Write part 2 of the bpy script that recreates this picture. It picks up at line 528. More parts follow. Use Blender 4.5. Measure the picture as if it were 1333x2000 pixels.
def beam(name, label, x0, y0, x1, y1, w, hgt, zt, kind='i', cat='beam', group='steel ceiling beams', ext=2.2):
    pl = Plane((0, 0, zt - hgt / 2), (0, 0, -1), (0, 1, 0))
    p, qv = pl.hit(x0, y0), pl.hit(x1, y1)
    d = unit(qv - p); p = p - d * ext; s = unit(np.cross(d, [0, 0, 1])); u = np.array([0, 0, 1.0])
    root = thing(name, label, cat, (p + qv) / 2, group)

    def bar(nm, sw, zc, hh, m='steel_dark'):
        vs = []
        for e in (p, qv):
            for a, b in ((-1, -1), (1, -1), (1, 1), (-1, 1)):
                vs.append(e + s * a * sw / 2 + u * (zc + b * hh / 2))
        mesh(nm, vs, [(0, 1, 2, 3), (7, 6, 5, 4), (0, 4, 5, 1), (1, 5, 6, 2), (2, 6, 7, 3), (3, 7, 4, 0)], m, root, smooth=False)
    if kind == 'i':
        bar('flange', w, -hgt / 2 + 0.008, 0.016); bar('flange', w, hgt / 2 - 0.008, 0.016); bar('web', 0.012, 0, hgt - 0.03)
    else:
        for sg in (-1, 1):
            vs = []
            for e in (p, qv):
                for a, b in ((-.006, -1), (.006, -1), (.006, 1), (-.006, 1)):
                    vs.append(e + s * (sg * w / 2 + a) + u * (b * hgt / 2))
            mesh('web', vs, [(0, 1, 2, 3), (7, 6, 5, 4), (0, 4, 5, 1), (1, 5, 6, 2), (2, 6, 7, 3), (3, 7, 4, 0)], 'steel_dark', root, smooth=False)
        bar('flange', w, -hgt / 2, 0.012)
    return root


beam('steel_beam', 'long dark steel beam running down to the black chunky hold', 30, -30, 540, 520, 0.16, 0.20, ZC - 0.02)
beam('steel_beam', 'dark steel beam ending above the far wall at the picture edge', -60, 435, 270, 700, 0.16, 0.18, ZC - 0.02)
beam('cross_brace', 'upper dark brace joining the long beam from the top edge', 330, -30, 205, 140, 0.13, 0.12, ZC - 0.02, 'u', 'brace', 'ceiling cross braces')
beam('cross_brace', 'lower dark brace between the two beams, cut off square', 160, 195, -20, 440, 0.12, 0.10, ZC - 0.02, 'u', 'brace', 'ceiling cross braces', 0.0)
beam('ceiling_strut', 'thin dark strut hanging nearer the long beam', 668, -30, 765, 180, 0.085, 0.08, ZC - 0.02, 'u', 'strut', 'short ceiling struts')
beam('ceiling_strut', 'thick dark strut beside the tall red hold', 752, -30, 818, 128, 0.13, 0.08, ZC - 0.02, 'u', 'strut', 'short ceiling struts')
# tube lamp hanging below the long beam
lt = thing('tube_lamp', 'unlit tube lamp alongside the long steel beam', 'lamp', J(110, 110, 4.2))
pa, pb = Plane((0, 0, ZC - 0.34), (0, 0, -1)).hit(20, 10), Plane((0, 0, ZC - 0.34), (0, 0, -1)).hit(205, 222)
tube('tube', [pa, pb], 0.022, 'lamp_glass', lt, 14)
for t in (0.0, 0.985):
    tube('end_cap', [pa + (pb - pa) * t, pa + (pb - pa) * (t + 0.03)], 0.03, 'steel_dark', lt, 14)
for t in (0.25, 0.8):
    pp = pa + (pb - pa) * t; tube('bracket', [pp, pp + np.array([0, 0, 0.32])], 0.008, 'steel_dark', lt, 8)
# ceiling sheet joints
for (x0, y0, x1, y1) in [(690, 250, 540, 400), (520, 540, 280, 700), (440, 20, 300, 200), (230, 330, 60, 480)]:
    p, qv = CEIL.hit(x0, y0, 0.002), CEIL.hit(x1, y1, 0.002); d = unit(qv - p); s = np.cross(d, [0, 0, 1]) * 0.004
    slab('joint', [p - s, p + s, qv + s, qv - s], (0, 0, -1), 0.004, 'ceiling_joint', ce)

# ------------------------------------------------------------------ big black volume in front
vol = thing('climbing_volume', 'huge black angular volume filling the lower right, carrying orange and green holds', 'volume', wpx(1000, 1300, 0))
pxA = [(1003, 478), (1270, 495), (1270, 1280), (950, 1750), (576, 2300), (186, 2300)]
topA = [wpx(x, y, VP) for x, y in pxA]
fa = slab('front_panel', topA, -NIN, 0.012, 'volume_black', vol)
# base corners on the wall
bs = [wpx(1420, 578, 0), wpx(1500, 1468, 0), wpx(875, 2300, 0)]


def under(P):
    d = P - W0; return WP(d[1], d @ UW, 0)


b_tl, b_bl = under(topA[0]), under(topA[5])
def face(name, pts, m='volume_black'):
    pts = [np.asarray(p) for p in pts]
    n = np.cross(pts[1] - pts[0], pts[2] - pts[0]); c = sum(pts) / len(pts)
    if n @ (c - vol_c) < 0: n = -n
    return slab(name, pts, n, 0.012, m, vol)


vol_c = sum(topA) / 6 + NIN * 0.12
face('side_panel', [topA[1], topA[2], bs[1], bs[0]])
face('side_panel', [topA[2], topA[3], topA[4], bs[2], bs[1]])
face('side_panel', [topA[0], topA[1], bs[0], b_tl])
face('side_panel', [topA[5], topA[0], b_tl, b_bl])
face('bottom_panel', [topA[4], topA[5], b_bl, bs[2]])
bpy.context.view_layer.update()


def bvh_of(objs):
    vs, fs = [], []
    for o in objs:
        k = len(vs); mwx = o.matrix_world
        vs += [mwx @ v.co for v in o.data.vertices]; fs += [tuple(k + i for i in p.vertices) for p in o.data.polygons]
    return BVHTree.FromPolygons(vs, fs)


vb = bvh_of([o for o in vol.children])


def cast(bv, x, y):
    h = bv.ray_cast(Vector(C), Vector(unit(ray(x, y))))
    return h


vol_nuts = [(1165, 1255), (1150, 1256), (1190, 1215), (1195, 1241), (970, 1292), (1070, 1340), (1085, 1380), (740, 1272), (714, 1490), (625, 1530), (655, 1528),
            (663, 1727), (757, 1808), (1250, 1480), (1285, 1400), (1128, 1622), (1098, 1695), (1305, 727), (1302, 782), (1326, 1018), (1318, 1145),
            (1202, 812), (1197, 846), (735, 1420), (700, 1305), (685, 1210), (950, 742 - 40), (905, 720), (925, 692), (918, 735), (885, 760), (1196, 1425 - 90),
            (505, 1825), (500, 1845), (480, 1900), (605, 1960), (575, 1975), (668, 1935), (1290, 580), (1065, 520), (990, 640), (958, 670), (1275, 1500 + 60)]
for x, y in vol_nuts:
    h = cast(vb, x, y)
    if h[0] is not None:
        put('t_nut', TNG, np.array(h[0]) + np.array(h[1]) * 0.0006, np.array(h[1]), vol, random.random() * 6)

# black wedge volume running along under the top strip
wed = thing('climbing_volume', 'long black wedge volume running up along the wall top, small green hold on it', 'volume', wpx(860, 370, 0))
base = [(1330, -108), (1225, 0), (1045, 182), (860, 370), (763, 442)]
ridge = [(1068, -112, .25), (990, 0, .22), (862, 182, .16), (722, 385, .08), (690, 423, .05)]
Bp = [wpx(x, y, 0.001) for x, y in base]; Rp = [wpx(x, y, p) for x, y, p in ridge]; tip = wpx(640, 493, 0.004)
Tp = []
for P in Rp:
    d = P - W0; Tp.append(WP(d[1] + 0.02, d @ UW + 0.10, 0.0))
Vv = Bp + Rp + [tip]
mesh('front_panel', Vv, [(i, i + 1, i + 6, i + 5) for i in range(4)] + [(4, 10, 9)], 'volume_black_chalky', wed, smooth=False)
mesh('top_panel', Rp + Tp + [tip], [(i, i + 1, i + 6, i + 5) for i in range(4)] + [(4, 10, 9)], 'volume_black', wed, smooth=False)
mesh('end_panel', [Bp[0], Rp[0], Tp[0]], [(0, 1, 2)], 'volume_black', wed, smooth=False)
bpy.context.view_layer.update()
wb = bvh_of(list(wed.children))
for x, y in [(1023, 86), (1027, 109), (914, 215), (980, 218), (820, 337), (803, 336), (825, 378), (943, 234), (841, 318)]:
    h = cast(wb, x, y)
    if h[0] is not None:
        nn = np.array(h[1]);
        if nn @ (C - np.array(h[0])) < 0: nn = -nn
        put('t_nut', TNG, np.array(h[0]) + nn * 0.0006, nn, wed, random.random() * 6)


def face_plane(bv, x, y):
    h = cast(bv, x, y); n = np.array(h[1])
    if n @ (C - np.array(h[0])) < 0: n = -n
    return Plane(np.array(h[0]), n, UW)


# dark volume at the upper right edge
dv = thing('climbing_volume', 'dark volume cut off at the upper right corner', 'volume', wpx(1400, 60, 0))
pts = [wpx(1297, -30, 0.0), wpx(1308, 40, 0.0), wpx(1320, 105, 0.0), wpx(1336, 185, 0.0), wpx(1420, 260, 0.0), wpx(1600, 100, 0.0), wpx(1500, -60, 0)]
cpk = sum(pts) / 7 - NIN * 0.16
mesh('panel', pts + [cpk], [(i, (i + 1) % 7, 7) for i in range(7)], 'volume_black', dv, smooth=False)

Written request
Give back the listing exactly, please, from its first line to the line containing "root = thing(name, label, cat, (p", inclusive, and nothing past that line.

Final result
Write part 2 of the bpy script that recreates this picture. It picks up at line 528. More parts follow. Use Blender 4.5. Measure the picture as if it were 1333x2000 pixels.
def beam(name, label, x0, y0, x1, y1, w, hgt, zt, kind='i', cat='beam', group='steel ceiling beams', ext=2.2):
    pl = Plane((0, 0, zt - hgt / 2), (0, 0, -1), (0, 1, 0))
    p, qv = pl.hit(x0, y0), pl.hit(x1, y1)
    d = unit(qv - p); p = p - d * ext; s = unit(np.cross(d, [0, 0, 1])); u = np.array([0, 0, 1.0])
    root = thing(name, label, cat, (p + qv) / 2, group)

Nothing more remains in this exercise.